Harrison v. . Daw

103 S.E. 900 | N.C. | 1920

This is an action to recover possession of a certain tract of land.

The defendants denied the right of the plaintiff to recover.

Prior to 1914, the defendant Daw was the owner of said land, and on 23 May of that year he and his wife executed a mortgage with power of sale to S. B. Windley to secure $187.50. After said debt became due, *22 the land was sold under said mortgage and bought by E. A. Daniel, Jr., to whom the land was conveyed by deed on 17 December, 1917.

The said Daniel brought an action against the defendants to recover possession of said land, and the defendants alleged that the plaintiff Daniel bought the land at the mortgage sale for, and as the agent of, the mortgagee.

A decree was entered in said action in which it was adjudged that the said Daniel held the title to said land under the said mortgage in trust to secure the debt therein set forth, and upon the condition set out in said mortgage.

The said Daniel and the said Windley, mortgagee, thereafter advertised said land for sale under the power contained in said mortgage, the same was again sold, and the plaintiff became the purchaser, and deed was executed to him for the same.

The defendants on the trial in the Superior Court stated in open court that they rested this case on the legal question as to whether the foregoing deeds and mortgage conferred title on the plaintiff.

The court held that the plaintiff was the owner of the land in controversy, and rendered judgment accordingly, and the defendants excepted and appealed. The determination of the question involved in this appeal depends on the right of a mortgagee to sell a second time after he has once sold the land under the power contained in the mortgage and executed a deed pursuant to the sale, when the first sale has been set aside.

The minority rule seems to be that the mortgage cannot resell the property, although the first sale is invalid and is upon the ground that upon the execution of a trust deed or mortgage the legal title passes to the trustee or mortgagee, and that any conveyance conveys his legal title, and that he retains no title which he can convey on a resale of the premises.

"The majority rule is that where the trustee named in a trust deed or mortgage, with a power of sale, has made an invalid sale of the property conveyed to him in the trust deed or mortgage, he may resell the property in accordance with the provisions thereof. Thus, in a case where in it appeared that a sale of property by a trustee in a trust deed had been set aside by a court of equity on account of the insufficiency of the description of the property in the notice of sale, and that the trustee had resold the property, the Court held that the resale was valid, and that it was not necessary to obtain an order of the court therefor." 19 Rawle C. L., 620. *23

Our Court has adopted the majority rule. Brett v. Davenport, 151 N.C. 56.
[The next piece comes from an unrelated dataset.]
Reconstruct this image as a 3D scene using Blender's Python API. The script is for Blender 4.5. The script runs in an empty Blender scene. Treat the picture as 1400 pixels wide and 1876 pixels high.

The case of Reeside v. Peter, 35 Md. 221, is directly in point. In this case the Court says: "On a former appeal between the same parties,33 Md. 120, a previous sale made by the trustee was set aside on the ground that the property was not sufficiently described or designated in the public notice of sale given by the trustee; and the cause was remanded in order that the property might be resold, and the necessary steps taken in the court below for that purpose, in conformity with the opinion of this Court. The trustee thereupon proceeded to advertise the property again for sale, under the power contained in the deed, and the sale was made on 24 August, 1870, and a report thereof made to the Circuit Court. . . . . . . . . . . .

"The first objection has been mainly relied upon in this Court. It rests upon the ground that it was necessary, after the case had been remanded, for the Circuit Court to pass an order directing a resale of the property, and that the trustee had no power to sell without such order.

"In our opinion, such order was not necessary; the power to sell was conferred upon the trustee by the terms of the deed, and no previous order of the court is necessary to enable the trustee to exercise it.

"In the former appeal, this Court considered the instrument as a deed of trust and not as a mortgage. Even if it be treated, however, as a mortgage coming within the provisions of the Code, article 64, and it be conceded that, after the sale had been set aside, the case came within the operation of the 9th section of that article, still we do not understand the terms of that section as mandatory, requiring that a resale shall be ordered by the court. It would certainly be a safer and better practice to obtain such order; but the resale would not be invalid without it, nor is the want of it a good ground for setting the sale aside, if it be fairly made and free from objection on other accounts. The power to sell in this case is not derived from the court, but from the deed; and as it may be exercised in the first instance, and the property sold without the court's order, so it may be resold without such order, where the first sale has been set aside."

We therefore conclude that his Honor held correctly that the plaintiff is the owner of the land in controversy.